I don’t really need first party support though, as long as the OS in question has that kind of universality. I can grab Fedora or Mint or whatever and it’ll run more or less perfectly on any generic PC box I happen to have with a little effort.
It’s a much better situation than what we have with Android where outside of model-specific ROMs like Graphene, whether or not you can run a ROM on your phone depends on the model specific build (which has a decent chance of having been uploaded by a high schooler) existing and continuing to get updates. It’s a mess.
Complaining about it and immediately buying a different phone are two different things. And in the meantime, what are they doing? Watching YouTube or whatever other service doesn't use DRM instead of Netflix, and then continuing to watch the things they started watching on that service on their TV when they get home, and then wondering why they're still paying for the one they're not using anymore.
Notice also that a huge proportion of these people don't have an iPhone because they can't afford one -- cheapest new iPhone is ~$600, cheapest new Android is ~$50 -- so switching platforms was never an option for them.
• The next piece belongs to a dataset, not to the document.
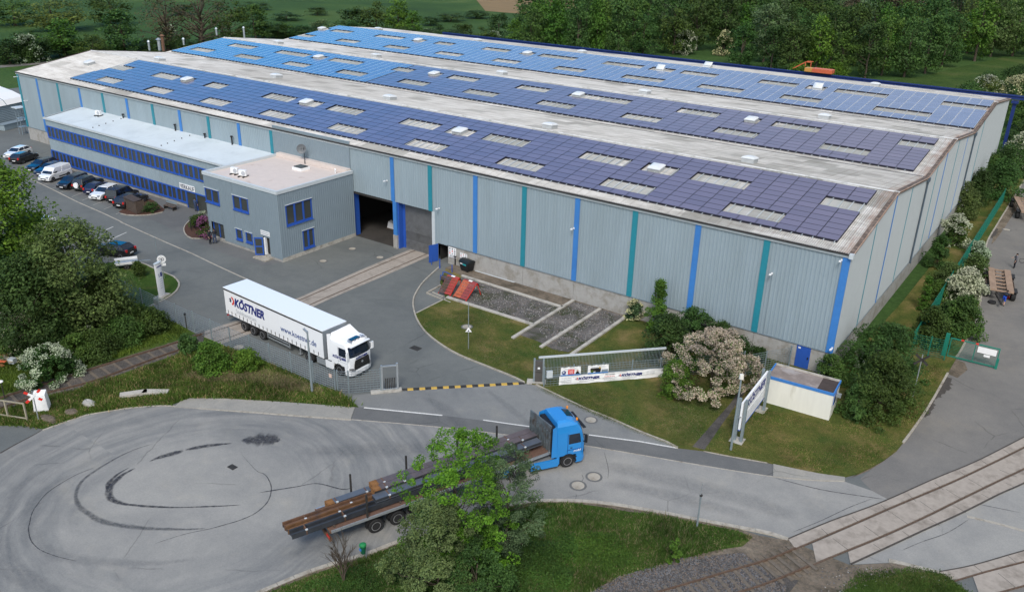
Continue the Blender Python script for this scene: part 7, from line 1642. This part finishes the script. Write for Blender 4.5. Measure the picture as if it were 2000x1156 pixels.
# big company sign
q0, q1 = G(1443,862), G(1486,803); dq = (q1-q0).normalized(); LQ = (q1-q0).length; cs = thing('company_sign','large white sign board with blue lettering on four steel posts beside the container','sign',q0,math.atan2(dq.y,dq.x)); HS = hgt(q0,778)
LQ += 0.25
HS = 3.35
for x in (-0.05,LQ-0.1):
    for y in (-0.16,0.3): MB().box(x-0.1,x+0.1,y-0.09,y+0.09,0,HS+0.1).build('post',M['fencegrey'],cs)
MB().box(-0.5,0.45,-0.35,0.6,-0.02,0.1).build('footing',M['concrete'],cs); MB().box(LQ-0.7,LQ+0.4,-0.35,0.6,-0.02,0.1).build('footing',M['concrete'],cs)
MB().box(-0.25,LQ+0.2,0.0,0.14,2.15,3.25).build('upper_board',M['white'],cs); MB().box(-0.2,LQ+0.1,0.0,0.14,1.0,1.98).build('lower_board',M['white'],cs); MB().box(-0.2,LQ+0.1,-0.01,0.15,0.97,1.06).build('board_edge',M['blue'],cs); MB().box(-0.3,LQ+0.2,0.08,0.2,2.0,2.12).build('cross_rail',M['steel'],cs)
text('KÖSTNER',0.85,M['navy'],cs,(0.75,-0.007,2.38),(RX,0,0),shear=0.25,bold=0.03,width=LQ-1.1); logo(cs,(0.45,-0.006,2.7),(RX,0,0),0.55)
for i in range(5): MB().box(0.5,LQ-0.6-0.3*(i%2),-0.008,0.0,1.25+0.13*i,1.28+0.13*i).build('text_line',M['greytext'],cs)
# lamp posts
def lamp(name, label, px, top, r=0.06, head='cap', base=None, ang=0.0):
    p = G(*px); h = hgt(p, top); t = thing(name, label, 'lamp post', p, ang); MB().cyl((0,0,-0.1),(0,0,h),r*1.25,r*0.8,n=10).build('pole',M['fencegrey'],t)
    if head == 'cap': MB().lathe([(0.08,h),(0.17,h+0.03),(0.13,h+0.35),(0.02,h+0.38)],n=12).build('lamp_head',mat('lamp_head',(0.7,0.68,0.6),0.4),t)
    elif head == 'arm': MB().bar((0,0,h),(-0.5,0.1,h+0.12),0.16,0.09).build('lamp_head',M['steel'],t)
    elif head == 'fork': MB().cyl((0,0,h),(0,0,h+0.08),0.1,n=8).build('cap',M['gutter'],t); MB().bar((-0.05,0,h-0.5),(-0.05,0,h+0.1),0.05,0.05).bar((-0.05,0,h+0.1),(0.0,0,h+0.9),0.025,0.025).build('antenna',M['steel'],t)
    return t
lamp('lamp_post','tall grey lamp post with flat head in front of the white lorry',(610,768),649,0.08,'arm')
lamp('lamp_post','slanting grey pole with pale cap at the left end of the big sign',(1427,880),740,0.07,'cap')
lamp('signal_post','slim grey post on the bank beside the road, right of the blue lorry',(1361,1030),968,0.05,'fork')
lamp('pole','thin dark pole behind the speed limit sign',(308,503),463,0.03,'none')
lamp('pole','thin grey pole behind the red tile displays',(915,682),590,0.035,'none')
# pylon sign, speed limit
q = G(317,579); _e = G(316,514,3.4)-G(300,523,3.4); py_ = thing('pylon_sign','narrow white pylon sign on the island lawn','sign',q,math.atan2(_e.y,_e.x)); hp = hgt(q,514)
MB().loft([[(x*0.5*k,y*0.14,z) for x, y in [(math.cos(a),math.sin(a)) for a in [2*math.pi*i/16 for i in range(16)]]] for z, k in ((0.05,0.95),(hp,1.0))]).build('panel',M['white'],py_); 
MB().loft([[(x*0.54,y*0.18,z) for x, y in [(math.cos(2*math.pi*i/16),math.sin(2*math.pi*i/16)) for i in range(16)]] for z in (hp,hp+0.06)]).build('top_plate',M['trim'],py_); MB().box(-0.75,0.75,-0.45,0.45,-0.02,0.09).build('base',M['concrete'],py_)
text('KÖSTNER',0.13,M['navy'],py_,(-0.36,-0.15,hp-0.35),(RX,0,0),bold=0.01,width=0.7); MB().box(0.0,0.25,-0.15,-0.14,hp-1.35,hp-0.95).box(-0.22,-0.16,-0.15,-0.14,hp-1.35,hp-1.0).build('pictogram',M['navy'],py_)
for i in range(5): MB().box(-0.2,0.2-0.06*(i%2),-0.148,-0.14,hp-1.6-0.22*i,hp-1.56-0.22*i).build('text_line',M['greytext'],py_)
q = G(321,545); sp = thing('speed_limit_sign','round white sign showing 20 on a thin pole behind the pylon','road sign',q,math.radians(55)); hh = hgt(q,500)
MB().cyl((0,0,0),(0,0,hh),0.03,n=6).build('pole',M['steel'],sp); MB().cyl((0,0.02,hh-0.35),(0,-0.02,hh-0.35),0.42,n=24).build('disc',M['white'],sp); text('20',0.45,M['darktext'],sp,(-0.26,-0.03,hh-0.5),(RX,0,0),width=0.5); MB().box(-0.05,0.35,-0.02,0.02,hh-1.05,hh-0.8).build('plate',M['white'],sp)
# level crossing crosses
def andreas(label, px, top, ang, back=False, lean=0.0):
    q = G(*px); h = hgt(q, top); t = thing('crossing_sign', label, 'road sign', q, ang); t.rotation_euler = (0,lean,ang)
    MB().cyl((0,0,-0.1),(0,0,h-0.2),0.04,n=8).build('pole',M['steel'],t)
    for k in (-1,1):
        Mr = Matrix.Rotation(math.radians(50*k),3,'Y'); a = MB(); a.obox((0,-0.05-0.012*k,h-0.62),(0.17,0.02,1.3),M=Mr).build('arm', M['gutter'] if back else M['white'], t)
        if not back:
            for e in (-1,1): MB().obox(Vector((0,-0.052-0.012*k,h-0.62))+Mr@Vector((0,0,e*0.52)),(0.175,0.03,0.27),M=Mr).build('red_end',M['redpaint'],t)
andreas('red and white level crossing sign in front of the white switch box',(76,822),758,math.radians(62)); andreas('dark back of a level crossing sign beside the right lane',(1782,777),688,math.radians(22),True,0.0)
q = G(84,800); eb = thing('switch_box','white roadside cabinet with sloping top behind the crossing sign','cabinet',q,math.radians(50)); MB().loft([[(-0.5,-0.4,0),(0.5,-0.4,0),(0.5,0.4,0),(-0.5,0.4,0)],[(-0.4,-0.3,1.35),(0.4,-0.3,1.35),(0.4,0.3,1.5),(-0.4,0.3,1.5)]]).build('casing',M['white'],eb); MB().box(-0.46,0.46,-0.36,-0.33,0.5,0.52).build('seam',M['greytext'],eb)
q = G(-1,800); rs = thing('road_sign','round red-rimmed sign cut by the left picture edge','road sign',(q.x-0.1,q.y,0),math.radians(62)); MB().cyl((0,0,0),(0,0,2.2),0.03,n=6).build('pole',M['steel'],rs); MB().cyl((0,0,2.1),(0,-0.03,2.1),0.36,n=24).build('disc',M['redpaint'],rs); MB().cyl((0,-0.03,2.1),(0,-0.04,2.1),0.25,n=24).build('field',M['white'],rs)
q = G(10,780); lmp = thing('bollard_lamp','small white domed lamp beside the red-rimmed sign','lamp',q); MB().cyl((0,0,0),(0,0,1.5),0.04,n=8).build('pole',M['gutter'],lmp); MB().lathe([(0.18,1.5),(0.15,1.58),(0.02,1.62)],n=12).build('dome',M['white'],lmp)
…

And conversely, that the people whose identity and sense of self is tied up in having an iPhone are certainly not going to buy an Android over Netflix.
> The media companies know that they will win that game of chicken every time.
Evidence to the contrary. Every time one of these popular DRM systems gets cracked, do they stop using it and lose all of the customers who have that platform? No, they just keep using the broken one because not losing a lot of customers is way more important to them than the DRM.
If, if only, in my mouth -- mushroom grew, well then it would not be a mouth, it would be a garden. (The point is to not engage in impossible hypotheticals)
I don't see why there can't be a well-funded effort to build a powerful MDM for Linux, but to my knowledge no one comes close. I'd think it would be very profitable.